I’m back from the comic shop this week and I got two new comics:

  • The Massive – 9
  • Witch Doctor: Mal Practice – 4
  • And now for a review of something I’ve read recently.

    ”Locke & Key: Keys to the Kingdom” by Joe Hill and Gabriel Rodriguez

    It’s taken me a while to get around to reading this volume. I’ve had it for a good while now but often it takes me ages to get to things. Especially since I’ve been buying more monthly comics rather than collections. Reading a lot of different comics seems more interesting to me right now than reading a bunch of issues in a row of the same comic.

    I think I enjoyed this volume of ”Locke & Key” less than the other three. It’s not that it was bad. Hill can still write well and Rodriguez can still draw well but there didn’t seem to be much going on in this volume. Maybe I mean not much plot going on. There was a lot character development stuff happening but I wasn’t as interested in that. The pace was a little slow to me. I’m all for character driven stories but in a horror comic it’s out of place to me. When a couple of key, and horrifying, plot points happen it makes all the character driven stuff seem superfluous.

    Oh, and for those who don’t know, ”Locke & Key” is a horror series about a family who moves into an old house after their father dies. There is a high school aged guy, his sister who is a couple of years younger, and a grade school aged brother. They discover a bunch of keys in the house that do magical things and because of that a demon/monster/whatever wants to get a super magical key from them. They keys and what they can do were glossed over in this volume more than in the first three. There were pages and pages of interactions with the kids and their friends and then single panels of what adventures/battles happened when they found a new key. I found it a bit odd.
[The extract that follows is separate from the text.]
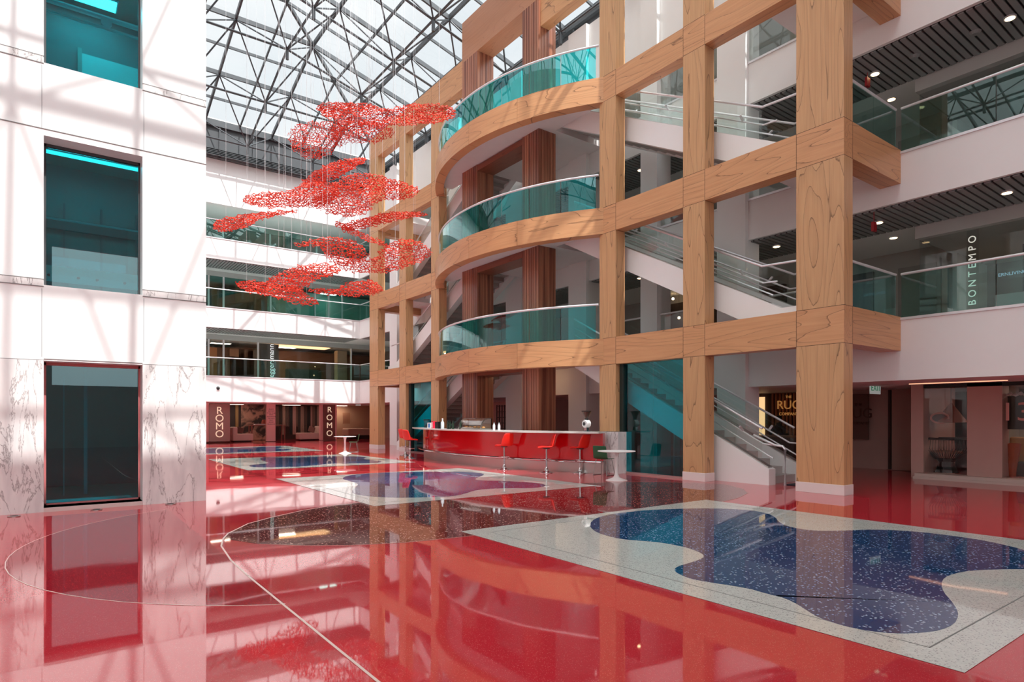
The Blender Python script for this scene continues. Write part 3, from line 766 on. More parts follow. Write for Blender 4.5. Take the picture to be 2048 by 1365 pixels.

    If this is the first volume of ”Locke & Key” someone reads that could be a problem. They don’t catch you up on anything. The main villain is in disguise as the kids’ friend and that isn’t even noted. If you didn’t know that going in you’re going to be confused. And that villain can also change genders. I had forgotten that and it confused me.

    I know I have mostly complaints about this volume but it’s still pretty good. There is not as much horror in it as I’d like but I’m still going to track down the fifth volume sooner or later. If you want to give ”Locke & Key” a try go back to volume one though. Not all comics are like that but this one is.